The author’s encounters with Americans range from the fascinating to the shocking and raise compelling questions about freedom, equality and alienation.
- Genre:
- Memoir
- Page Length:
- 250 – 500 Pages
- Book Status:
- Completed Manuscript
American Encounters is a memoir by a Ugandan creative writer, journalist and editor who, for five weeks in September and October 1981, was among some fifty African public officials and professionals that undertook a study tour of the United States of America on a programme meant to improve the skills of middle-cadre officials perceived to have potential as future African leaders. As the only writer-cum-journalist in the group, the author was facilitated to travel alone most of the journey that took him from Long Island to Westport, New Haven, Seattle, Winston Salem, Washington DC and, finally, New York.

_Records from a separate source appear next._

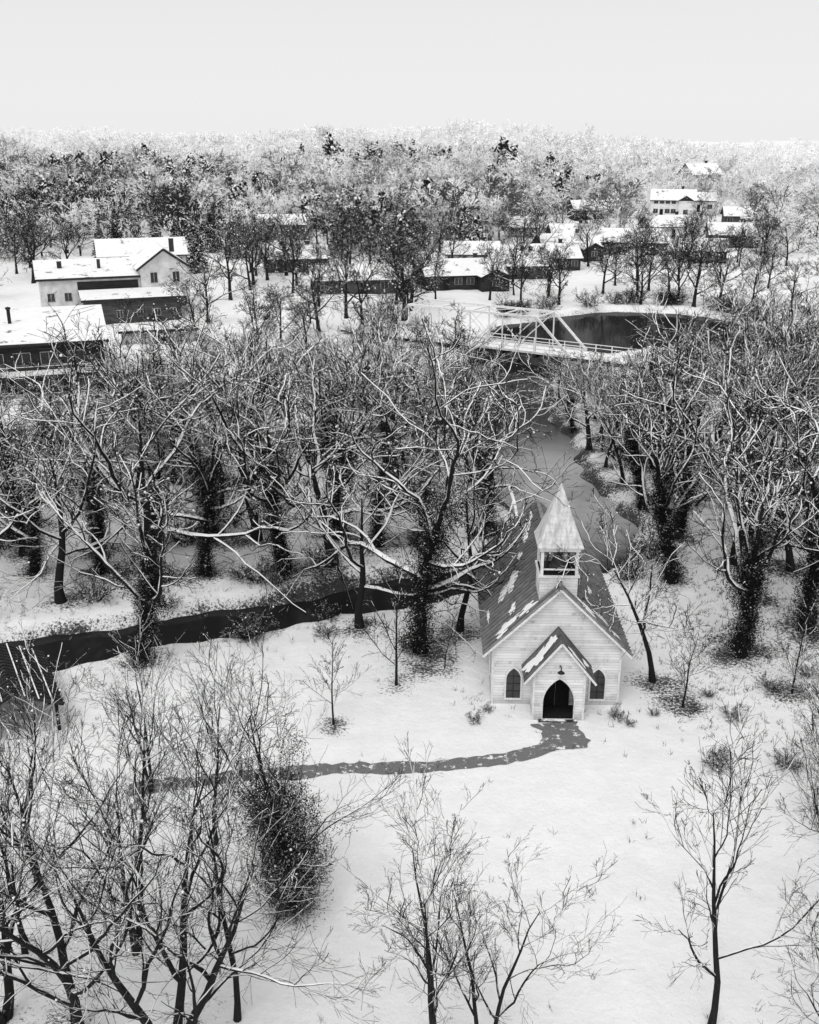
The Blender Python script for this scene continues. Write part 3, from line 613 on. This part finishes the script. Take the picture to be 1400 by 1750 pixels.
def house(x,y,rot,w,d,h,rise,wallm,label,nw=3,wing=False,chim=True,two=False,name='house',ridge='x',lift=0):
    z=float(hgt(x,y))+lift; e=thing(name,label,'house',(x,y,z),rad(rot),None,'snow-roofed village houses')
    mb=MB()
    pr=[(-d/2,-1.5),(-d/2,h),(0,h+rise),(d/2,h),(d/2,-1.5)]
    i=len(mb.v); mb.v+=[(-w/2,a,b) for a,b in pr]+[(w/2,a,b) for a,b in pr]
    mb.f.append([i,i+1,i+2,i+3,i+4]);mb.f.append([i+9,i+8,i+7,i+6,i+5]); mb.m+=[0,0]
    for q in range(5): q2=(q+1)%5; mb.f.append([i+q,i+q2,i+5+q2,i+5+q]); mb.m.append(0)
    if wing: mb.box(w/2-w*.36,w/2-.3,-d/2-3.2,-d/2+.0,-1,h-.05)
    rotl=0 if ridge=='x' else math.pi/2
    obj('wall',mb.mesh('wall',[wallm]),e,rot=rotl)
    mb=MB(); gable_roof(mb,w,d,h,rise)
    rf=obj('roof',mb.mesh('roof',[m_rsnow,m_wooddk]),e,rot=rotl)
    if wing:
        mb=MB(); cw=w*.36/2-.15; cx=w/2-.3-cw
        for s in(-1,1):
            ww=cw+.4; r2=1.2; pts=[(cx,h+r2+.2),(cx+s*ww,h+r2+.2-ww*r2/cw),(cx+s*ww,h+r2-ww*r2/cw),(cx,h+r2)]
            i=len(mb.v); mb.v+=[(a,-d/2-3.7,b) for a,b in pts]+[(a,0,b) for a,b in pts]
            for f,mi in (((0,1,5,4),0),((1,2,6,5),1),((0,3,2,1),1),((2,3,7,6),1)): mb.f.append([i+a for a in f]); mb.m.append(mi)
        mb.poly([(cx-cw,-d/2-3.21,h-.06),(cx,-d/2-3.21,h+1.2),(cx+cw,-d/2-3.21,h-.06)],1)
        obj('wing_roof',mb.mesh('wing_roof',[m_rsnow,m_wooddk]),rf)
        win(e,cx,-d/2-3.2,.9,1.2,1.2)
    if chim:
        mb=MB(); mb.box(w*.18,w*.18+.7,.3,.9,h+rise*.5,h+rise+.9); mb.box(w*.18-.08,w*.18+.78,.22,.98,h+rise+.9,h+rise+1.05,0); obj('chimney',mb.mesh('chimney',[m_stone]),rf)
    if ridge=='x':
        wmax=(w/2-.8) if not wing else w*.5-w*.36-.9
        xs_=np.linspace(-w/2+1.3,wmax-.5,nw+1)
        for j,xx in enumerate(xs_):
            if j==nw//2:
                md=MB(); md.box(-.48,.48,-.06,0,0,2.05); dd=obj('door',md.mesh('door',[m_dark]),e,(xx,-d/2,0)); mh=MB(); mh.box(.32,.38,-.11,-.061,.95,1.05); obj('handle',mh.mesh('handle',[m_steel]),dd)
            else: win(e,xx,-d/2,.95,1.3,1.15)
            if two: win(e,xx,-d/2,3.6,1.1,1.15)
    else:
        for xx in(-d*.25,d*.25):
            win(e,xx,-w/2,.95,1.1,1.2)
            if two: win(e,xx,-w/2,3.6,1.0,1.1)
    return e
house(-9,192,8,18,10,2.5,2.0,m_brick,'long low dark brick house with a snow-covered roof',4)
house(9.5,197,12,15,10,2.6,2.3,m_wooddk,'dark low house with front wing and snowy roof',3,True)
house(22,212,5,12,10,2.5,2.2,m_brick,'low brick house under thick roof snow',3)
house(14,232,-5,12,9,2.5,2.2,m_siding_b,'pale low house with snow-laden roof',3)
house(30,225,8,11,9,2.6,2.4,m_wooddk,'dark bungalow with snow-laden roof near the water',2,False)
house(33,288,-6,12,9,2.6,2.3,m_siding_b,'pale bungalow with a snow-covered roof',2)
house(36,243,10,13,10,2.6,2.6,m_wooddk,'dark cottage with snowy gabled roof',2,True)
house(53,253,-12,17,10,2.8,2.6,m_brick,'wide brick house with snowy roof above the riverbank',3,False)
house(41,268,4,11,9,2.8,2.3,m_wooddk,'small dark house under roof snow',2,False)
house(66,238,-10,10,9,2.6,2.2,m_wooddk,'dark garage-like house with snowy roof',2,False,False)
house(80,262,-8,12,9,2.8,2.4,m_brick,'brick bungalow with snow roof and bare trees',2,False)
house(68,280,8,12,9,2.8,2.4,m_siding,'white low house with snowy gable roof',2,False)
house(56,328,6,13,10,2.8,2.4,m_wooddk,'dark bungalow among snowy trees',2)
house(77,313,-14,12,9,4.6,2.6,m_siding,'two-storey white house on the snowy rise',3,True,True,True,lift=1)
house(87,322,-14,9,8,3.2,2.,m_siding,'white single-storey annex house on the snowy rise',2,False,False,lift=1)
house(103,383,20,12,9,4.8,3.4,m_siding_b,'pale gabled house with steep snowy roof',2,False,True,True,lift=3)
house(93,298,-10,10,9,2.6,2.1,m_brick,'small brick house with snow-covered roof',2)
house(-34,282,10,13,8,2.8,2.2,m_siding_b,'pale low house at the edge of the wood',2,lift=1)
house(-24,222,12,13,9,2.8,2.1,m_brick,'low house with snowy roof behind bare trees',2)
house(-52,204,18,16,9,5.4,2.6,m_siding_b,'two-storey pale house behind the old mill',3,False,True,True)
e=thing('gazebo','small white open gazebo with snowy peaked roof','gazebo',(49,229,float(hgt(49,229))),0)
mb=MB()
for q in range(6): a=q*math.pi/3; mb.beam((1.6*math.cos(a),1.6*math.sin(a),-.3),(1.6*math.cos(a),1.6*math.sin(a),2.4),.14)
obj('post',mb.mesh('post',[m_white]),e); mb=MB(); mb.lathe([(2.1,2.35),(2.1,2.5),(.3,3.7),(0,4.0)],6); obj('roof',mb.mesh('roof',[m_snow]),e)
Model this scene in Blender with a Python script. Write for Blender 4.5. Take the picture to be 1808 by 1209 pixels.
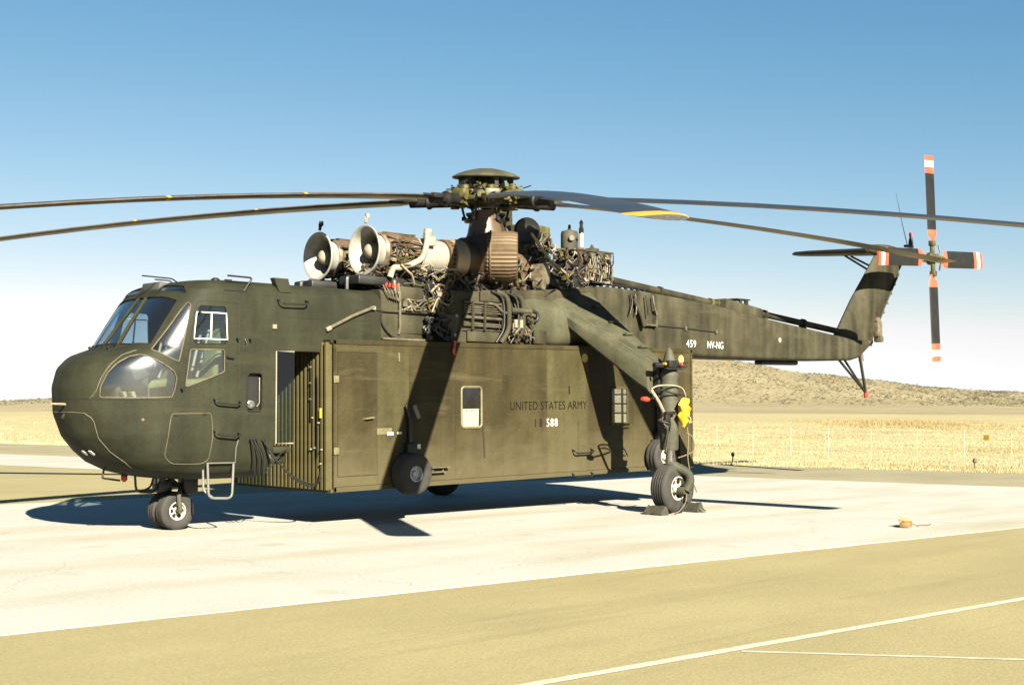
import bpy, bmesh, math, random
from mathutils import Vector, Matrix, Euler
from mathutils.bvhtree import BVHTree
import numpy as np

for o in list(bpy.data.objects):
    bpy.data.objects.remove(o, do_unlink=True)
scene = bpy.context.scene
COL = scene.collection
PI = math.pi
R = math.radians

# ------------------------------------------------------------------ camera
YAW, PITCH, ROLL, FPX = 0.7632, 0.047, 0.004, 2335.4
cam_pos = Vector((-9.267, -16.615, 1.7405))
fw = Vector((math.sin(YAW)*math.cos(PITCH), math.cos(YAW)*math.cos(PITCH), math.sin(PITCH)))
rt0 = fw.cross(Vector((0, 0, 1))).normalized()
up0 = rt0.cross(fw)
rt = rt0*math.cos(ROLL) + up0*math.sin(ROLL)
up = up0*math.cos(ROLL) - rt0*math.sin(ROLL)
cam = bpy.data.cameras.new('camera')
cam.sensor_fit = 'HORIZONTAL'
cam.sensor_width = 36.0
cam.lens = 36.0*FPX/1808.0
cam.clip_start = 0.1
cam.clip_end = 30000
cam_ob = bpy.data.objects.new('camera', cam)
cam_ob.matrix_world = Matrix(((rt.x, up.x, -fw.x, cam_pos.x), (rt.y, up.y, -fw.y, cam_pos.y),
                              (rt.z, up.z, -fw.z, cam_pos.z), (0, 0, 0, 1)))
COL.objects.link(cam_ob)
scene.camera = cam_ob
scene.render.resolution_x = 1024
scene.render.resolution_y = 684

# ------------------------------------------------------------------ light
TO_SUN = Vector((-0.60, -1.75, 1.0)).normalized()
sun = bpy.data.lights.new('sun', 'SUN')
sun.energy = 5.0
sun.angle = R(0.53)
sun.color = (1.0, 0.92, 0.74)
sun_ob = bpy.data.objects.new('sun', sun)
sun_ob.rotation_euler = TO_SUN.to_track_quat('Z', 'Y').to_euler()
sun_ob.location = (-20, -60, 40)
COL.objects.link(sun_ob)

world = bpy.data.worlds.new('World')
scene.world = world
world.use_nodes = True
wn = world.node_tree.nodes
wl = world.node_tree.links
bg = wn['Background']
sky = wn.new('ShaderNodeTexSky')
sky.sky_type = 'NISHITA'
sky.sun_disc = False
sky.sun_elevation = math.asin(TO_SUN.z)
sky.sun_rotation = math.atan2(TO_SUN.x, TO_SUN.y)
sky.altitude = 1500
sky.air_density = 1.0
sky.dust_density = 0.4
sky.ozone_density = 1.0
bg.inputs['Strength'].default_value = 0.05
# colour response of the print film: each channel of the sky through its own power curve
sep = wn.new('ShaderNodeSeparateColor'); com = wn.new('ShaderNodeCombineColor')
wl.new(sky.outputs['Color'], sep.inputs['Color'])
chan = {}
for ch, amp, pw in (('Red', 0.21, 1.43), ('Green', 0.45, 0.91), ('Blue', 0.665, 0.70)):
    p_ = wn.new('ShaderNodeMath'); p_.operation = 'POWER'; p_.inputs[1].default_value = pw
    m_ = wn.new('ShaderNodeMath'); m_.operation = 'MULTIPLY'; m_.inputs[1].default_value = amp
    wl.new(sep.outputs[ch], p_.inputs[0]); wl.new(p_.outputs[0], m_.inputs[0]); chan[ch] = m_
mn = wn.new('ShaderNodeMath'); mn.operation = 'MINIMUM'      # the horizon bleaches to white, not to red
wl.new(chan['Red'].outputs[0], mn.inputs[0]); wl.new(chan['Green'].outputs[0], mn.inputs[1]); wl.new(mn.outputs[0], com.inputs['Red'])
wl.new(chan['Green'].outputs[0], com.inputs['Green'])
mxb = wn.new('ShaderNodeMath'); mxb.operation = 'MAXIMUM'
wl.new(chan['Blue'].outputs[0], mxb.inputs[0]); wl.new(chan['Green'].outputs[0], mxb.inputs[1]); wl.new(mxb.outputs[0], com.inputs['Blue'])
wl.new(com.outputs['Color'], bg.inputs['Color'])

scene.view_settings.view_transform = 'Standard'
scene.view_settings.look = 'None'
scene.view_settings.exposure = 2.6
scene.view_settings.gamma = 1.0
scene.view_settings.use_curve_mapping = False

# ------------------------------------------------------------------ helpers
def link(o, parent=None):
    COL.objects.link(o)
    if parent is not None:
        o.parent = parent
    return o

def empty(name, loc=(0, 0, 0), rot=(0, 0, 0), parent=None):
    o = bpy.data.objects.new(name, None)
    o.empty_display_size = 0.3
    o.location = loc
    o.rotation_euler = rot
    return link(o, parent)

def tag(o, label=None, category=None, group=None, kind=None):
    if label: o['label'] = label
    if category: o['category'] = category
    if group: o['group'] = group
    if kind: o['kind'] = kind
    return o

def copy_tree(o, parent=None):
    c = o.copy()
    COL.objects.link(c)
    c.parent = parent
    for ch in list(o.children):
        copy_tree(ch, c)
    return c

def frame_from(d):
    d = Vector(d).normalized()
    a = Vector((0, 0, 1)) if abs(d.z) < 0.9 else Vector((1, 0, 0))
    u = d.cross(a).normalized()
    v = u.cross(d).normalized()
    return u, v, d

class MB:
    """collects geometry, builds ONE mesh object"""
    def __init__(s):
        s.v = []
        s.f = []
    def add(s, vs, fs):
        n = len(s.v)
        s.v += [tuple(p) for p in vs]
        s.f += [tuple(i+n for i in q) for q in fs]
        return s
    def box(s, c, size, rot=None, bevel=0.0):
        hx, hy, hz = size[0]/2, size[1]/2, size[2]/2
        m = Euler(rot).to_matrix() if rot else Matrix.Identity(3)
        c = Vector(c)
        if bevel <= 0:
            vs = [c + m @ Vector((x*hx, y*hy, z*hz)) for x in (-1, 1) for y in (-1, 1) for z in (-1, 1)]
            fs = [(0, 1, 3, 2), (4, 6, 7, 5), (0, 4, 5, 1), (2, 3, 7, 6), (0, 2, 6, 4), (1, 5, 7, 3)]
            return s.add(vs, fs)
        bm = bmesh.new()
        bmesh.ops.create_cube(bm, size=1.0)
        bmesh.ops.scale(bm, vec=size, verts=bm.verts)
        bmesh.ops.bevel(bm, geom=list(bm.edges), offset=min(bevel, min(size)*0.45), segments=2, affect='EDGES', profile=0.5)
        bm.verts.index_update()
        s.add([c + m @ v.co for v in bm.verts], [[v.index for v in f.verts] for f in bm.faces])
        bm.free()
        return s
    def tube(s, pts, r, n=8, caps=True, closed=False):
        pts = [Vector(p) for p in pts]
        k = len(pts)
        rs = r if isinstance(r, (list, tuple)) else [r]*k
        t0 = (pts[1]-pts[0]).normalized()
        u, v, _ = frame_from(t0)
        vs = []
        for i in range(k):
            if closed:
                t = (pts[(i+1) % k]-pts[i-1]).normalized()
            elif i == 0:
                t = t0
            elif i == k-1:
                t = (pts[i]-pts[i-1]).normalized()
            else:
                t = (pts[i+1]-pts[i-1]).normalized()
            u = (u - t*u.dot(t))
            if u.length < 1e-6: u, _, _ = frame_from(t)
            u.normalize()
            v = t.cross(u)
            for j in range(n):
                a = 2*PI*j/n
                vs.append(pts[i] + (u*math.cos(a)+v*math.sin(a))*rs[i])
        fs = []
        kk = k if closed else k-1
        for i in range(kk):
            for j in range(n):
                a, b = i*n+j, i*n+(j+1) % n
                i2 = (i+1) % k
                fs.append((a, b, i2*n+(j+1) % n, i2*n+j))
        if caps and not closed:
            fs.append(tuple(range(n-1, -1, -1)))
            fs.append(tuple(range((k-1)*n, k*n)))
        return s.add(vs, fs)
    def lathe(s, prof, org, axis, n=24, cap=True, ribs=0.0):
        """prof: list of (distance along axis, radius)"""
        u, v, d = frame_from(axis)
        o = Vector(org)
        vs, fs = [], []
        for (h, r) in prof:
            for j in range(n):
                a = 2*PI*j/n
                rr = r*(1-ribs*(j % 2))
                vs.append(o + d*h + (u*math.cos(a)+v*math.sin(a))*rr)
        for i in range(len(prof)-1):
            for j in range(n):
                fs.append((i*n+j, i*n+(j+1) % n, (i+1)*n+(j+1) % n, (i+1)*n+j))
        if cap:
            if prof[0][1] > 1e-4: fs.append(tuple(range(n-1, -1, -1)))
            if prof[-1][1] > 1e-4: fs.append(tuple(range((len(prof)-1)*n, len(prof)*n)))
        return s.add(vs, fs)
    def loft(s, secs, cap=True, closed=True):
        """secs: list of rings (equal counts)"""
        n = len(secs[0])
        vs = [p for q in secs for p in q]
        fs = []
        m = n if closed else n-1
        for i in range(len(secs)-1):
            for j in range(m):
                fs.append((i*n+j, i*n+(j+1) % n, (i+1)*n+(j+1) % n, (i+1)*n+j))
        if cap:
            fs.append(tuple(range(n-1, -1, -1)))
            fs.append(tuple(range((len(secs)-1)*n, len(secs)*n)))
        return s.add(vs, fs)
    def prism(s, poly, d0, d1):
        """poly: list of 3-D points; offset vectors d0,d1"""
        n = len(poly)
        vs = [Vector(p)+Vector(d0) for p in poly]+[Vector(p)+Vector(d1) for p in poly]
        fs = [tuple(range(n-1, -1, -1)), tuple(range(n, 2*n))]
        for i in range(n):
            fs.append((i, (i+1) % n, n+(i+1) % n, n+i))
        return s.add(vs, fs)
    def mesh(s, name, fix=True):
        me = bpy.data.meshes.new(name)
        me.from_pydata(s.v, [], s.f)
        if fix:
            bm = bmesh.new()
            bm.from_mesh(me)
            bmesh.ops.recalc_face_normals(bm, faces=bm.faces)
            bm.to_mesh(me)
            bm.free()
        return me
    def build(s, name, mat, parent=None, smooth=35, fix=True):
        me = s.mesh(name, fix)
        return mobj(name, me, mat, parent, smooth)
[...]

Along the way and in each of these cities, he met and talked to mostly American writers, theatre professionals, newspaper editors and academicians; attended rehearsals and performances by some groups; and also addressed a community audience. American Encounters recounts the author’s memorable experiences on the journey that are replete with ominous clashes of culture and ideology and feature riveting classical Africa-meets-America type of episodes that pose fundamental questions on issues such as human freedom, social deprivation and the rights of minority groups. Against this background, the author finds that, everywhere he goes, he is required to explain what went wrong that Uganda could be ruled by a dictator like Idi Amin for close to a decade (1971 – 79). Paradoxically, his country was for all that time hitting international news headlines for the wrong reasons.
Highlights in American Encounters include one on the very first night of their stay for orientation at a holiday inn at Long Island when the adventurous author is involved in a verbal altercation with two white gentlemen (who do not seem to like his presence) as he takes a drink. One of the men tells the author point-blank that he does not care whether he has been invited to America by the State Department: “Who the hell is the State Department? George Bush (then US vice president) is my personal friend.” At Yale University, New Haven, he quickly abandons notes for a community group lecture because while he thought he was going to address a mixed community meeting, he finds the audience is predominantly white. At Seattle, Washington State, he is appalled that the city residents break into celebration that the US government has ordered for the production of the MX Missile which can destroy humanity at the switch of a button. For the Seattle people, what is important is that the Boeing plant that will make some of the missile components will guarantee them 1,200 jobs. Still in Seattle, he is forced to wait and watch in fear of possible arrest at a house of a professional actor who requests they go together to his house to pick “cash for an extra drink”, only for the actor to end up in a drug-puffing orgy with the cab driver that took them. While travelling from Greensboro to Winston Salem, North Carolina, he gets another shock when the limousine chauffer asks him discretely whether he has “the weed”. And an otherwise low-key stay in Winston Salem is sharply galvanized by television images of Egyptian president Anwar Sadat being assassinated at a military parade in his country. For his very close ties with the United States, the assassination is ominous. In Washington DC, the author comes face-to-face with the frightening reality of black youths with groggy but penetrating eyes roaming the streets in the evenings. This reinforces similar scenes he saw in a poor neighborhood of Westport. And when he thought he had mastered how to get along in America, he is left looking like a zombie when, returning to his hotel after having dinner at a Lexington Avenue restaurant, three street girls surround him, caress him into a love-like stupor, pick his pockets clean, and disappear as fast as they came under the full glare of Manhattan lights.
As the plane returning the “future African leaders” back to Africa takes off from the John Fitzgerald Kennedy International Airport in New York, the author starts to wake up from his version of the “American dream” and gears himself to plunge back into the rough-and-tumble of African society and politics and the complexities of sitting on the edge of a boiling cauldron as contending forces struggle for pieces of the “fruits of independence”.